Delhi's municipal and heritage archives are sitting on tens of thousands of duplicate digital images — redundant photographs clogging systems maintained by the Delhi Urban Shelter Improvement Board, the Archaeological Survey of India's northern circle office, and multiple civic portals run by the Municipal Corporation of Delhi. The problem has quietly ballooned over three years of accelerated digitisation drives, and the decisions made in the next six months will determine whether the city's visual public record becomes a usable civic asset or a sprawling archive of noise.
The stakes are higher right now because Phase 4 of the Delhi Metro expansion — covering corridors from Janakpuri West to Krishna Park Extension, and from Tughlaqabad to Aerocity — has triggered a fresh wave of site documentation. Every station box, every heritage-impact survey, every resettlement colony near Dwarka Sector 21 and Saket has generated parallel photo sets uploaded by contractors, government engineers, and third-party consultants, often without any deduplication protocol in place.
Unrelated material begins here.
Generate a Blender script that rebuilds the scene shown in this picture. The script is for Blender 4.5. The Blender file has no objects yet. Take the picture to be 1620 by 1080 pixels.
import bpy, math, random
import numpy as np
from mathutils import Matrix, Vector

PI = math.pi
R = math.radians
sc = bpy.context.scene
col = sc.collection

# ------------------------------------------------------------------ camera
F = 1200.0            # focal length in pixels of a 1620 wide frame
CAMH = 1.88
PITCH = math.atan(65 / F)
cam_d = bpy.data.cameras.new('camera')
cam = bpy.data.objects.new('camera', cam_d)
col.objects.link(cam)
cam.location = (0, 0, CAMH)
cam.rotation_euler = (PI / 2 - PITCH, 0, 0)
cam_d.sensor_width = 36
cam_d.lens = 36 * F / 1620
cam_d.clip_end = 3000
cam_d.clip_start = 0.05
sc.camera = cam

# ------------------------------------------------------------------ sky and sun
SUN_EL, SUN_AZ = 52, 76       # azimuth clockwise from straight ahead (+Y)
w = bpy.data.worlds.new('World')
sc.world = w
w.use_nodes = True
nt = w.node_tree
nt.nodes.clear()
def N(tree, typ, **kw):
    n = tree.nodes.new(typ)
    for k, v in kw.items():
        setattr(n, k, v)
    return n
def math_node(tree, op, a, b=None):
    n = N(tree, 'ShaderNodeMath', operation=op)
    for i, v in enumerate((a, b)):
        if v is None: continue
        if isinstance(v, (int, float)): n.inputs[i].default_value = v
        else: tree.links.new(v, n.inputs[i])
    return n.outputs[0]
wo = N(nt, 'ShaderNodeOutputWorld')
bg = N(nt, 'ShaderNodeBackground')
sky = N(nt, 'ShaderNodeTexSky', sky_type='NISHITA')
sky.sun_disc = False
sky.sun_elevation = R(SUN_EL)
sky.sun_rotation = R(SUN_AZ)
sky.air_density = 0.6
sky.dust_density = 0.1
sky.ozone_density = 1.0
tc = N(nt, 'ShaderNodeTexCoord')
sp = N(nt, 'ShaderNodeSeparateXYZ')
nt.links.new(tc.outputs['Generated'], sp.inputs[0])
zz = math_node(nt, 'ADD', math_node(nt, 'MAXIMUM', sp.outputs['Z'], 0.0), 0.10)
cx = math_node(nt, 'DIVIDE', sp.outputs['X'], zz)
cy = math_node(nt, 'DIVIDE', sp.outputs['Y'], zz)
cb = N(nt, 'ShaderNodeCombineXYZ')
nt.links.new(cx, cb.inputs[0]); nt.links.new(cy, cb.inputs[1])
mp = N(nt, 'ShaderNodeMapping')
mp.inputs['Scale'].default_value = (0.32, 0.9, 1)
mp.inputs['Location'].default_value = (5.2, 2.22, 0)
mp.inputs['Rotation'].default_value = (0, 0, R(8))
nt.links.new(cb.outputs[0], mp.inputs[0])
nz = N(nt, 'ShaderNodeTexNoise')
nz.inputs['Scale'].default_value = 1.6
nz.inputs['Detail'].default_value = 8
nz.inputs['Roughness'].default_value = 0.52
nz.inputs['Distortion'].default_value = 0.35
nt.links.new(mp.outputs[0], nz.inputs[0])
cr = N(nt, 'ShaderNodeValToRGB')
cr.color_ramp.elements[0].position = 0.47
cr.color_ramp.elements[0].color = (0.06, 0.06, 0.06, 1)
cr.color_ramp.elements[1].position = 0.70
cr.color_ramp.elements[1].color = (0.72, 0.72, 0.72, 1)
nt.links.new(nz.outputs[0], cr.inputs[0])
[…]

When photographs are mislabelled or duplicated across databases, land records get muddied, compensation disputes become harder to adjudicate, and heritage protection orders can be challenged on evidentiary grounds.
Where the Bottleneck Is Forming
The MCD's Geographic Information System cell, operating out of its headquarters on S.P. Mukherjee Civic Centre near Connaught Place, currently runs no automated deduplication layer on its image ingest pipeline, according to publicly available tender documents from late 2025. The Delhi Heritage Conservation Committee, which reports to the Urban Development Department at the state secretariat in ITO, has flagged in its annual review that duplicate survey photographs of sites in Mehrauli, Nizamuddin, and the Walled City of Shahjahanabad have complicated at least a dozen file reviews over the past two years. Neither body has yet published a remediation timeline.
The problem is compounded by vendor fragmentation. The city's digitisation work has been split across at least four separate empanelled agencies since 2022, each using different file-naming conventions and metadata standards. When images of, say, a Lodi Garden boundary wall or a lane in Chandni Chowk are uploaded by two vendors on the same project, the duplicate is rarely flagged because the file names differ even when the pixels are nearly identical. Perceptual hashing — a standard deduplication technique used by platforms including Google Photos — is not mandated in any current MCD or DUSIB procurement specification.
What the Next Six Months Must Deliver
Three decisions are unavoidable. First, the MCD needs to amend its image-upload tender specifications before the next round of Metro Phase 4 documentation contracts are awarded, expected in the third quarter of 2026. Without a hash-based deduplication requirement written into the contract, the same problem will replicate itself across the Janakpuri and Tughlaqabad corridors. Second, the Delhi Heritage Conservation Committee must publish a unified metadata standard — something it has been drafting, per its own published minutes from March 2026, but has not yet finalised. Third, a single nodal officer needs to be designated across MCD, DUSIB, and the state Urban Development Department to own the cross-agency deduplication mandate. Right now responsibility is diffuse enough that no single official can be held accountable for inaction.
Practical pressure is building from below, too. Residents near Turkman Gate and around Ballimaran in Old Delhi have used right-to-information requests to access photographic records tied to heritage notifications and development plans. When those records contain dozens of near-identical images filed under different reference numbers, it slows the RTI response process and creates ambiguity about which image is the authoritative record. Civil society groups working on the Yamuna floodplain documentation — a politically charged subject given the ongoing cleanup dispute between the Kejriwal administration and central government agencies — have run into the same wall.
The technical fix is not expensive. Perceptual hash libraries are open-source. The real cost is administrative will: agreeing on standards, rewriting procurement language, and appointing someone to own the outcome. Delhi has done harder things faster when the political incentive was clear. The question now is whether anyone in the ITO secretariat or at Civic Centre decides that a clean visual archive is worth the bureaucratic friction of making it happen.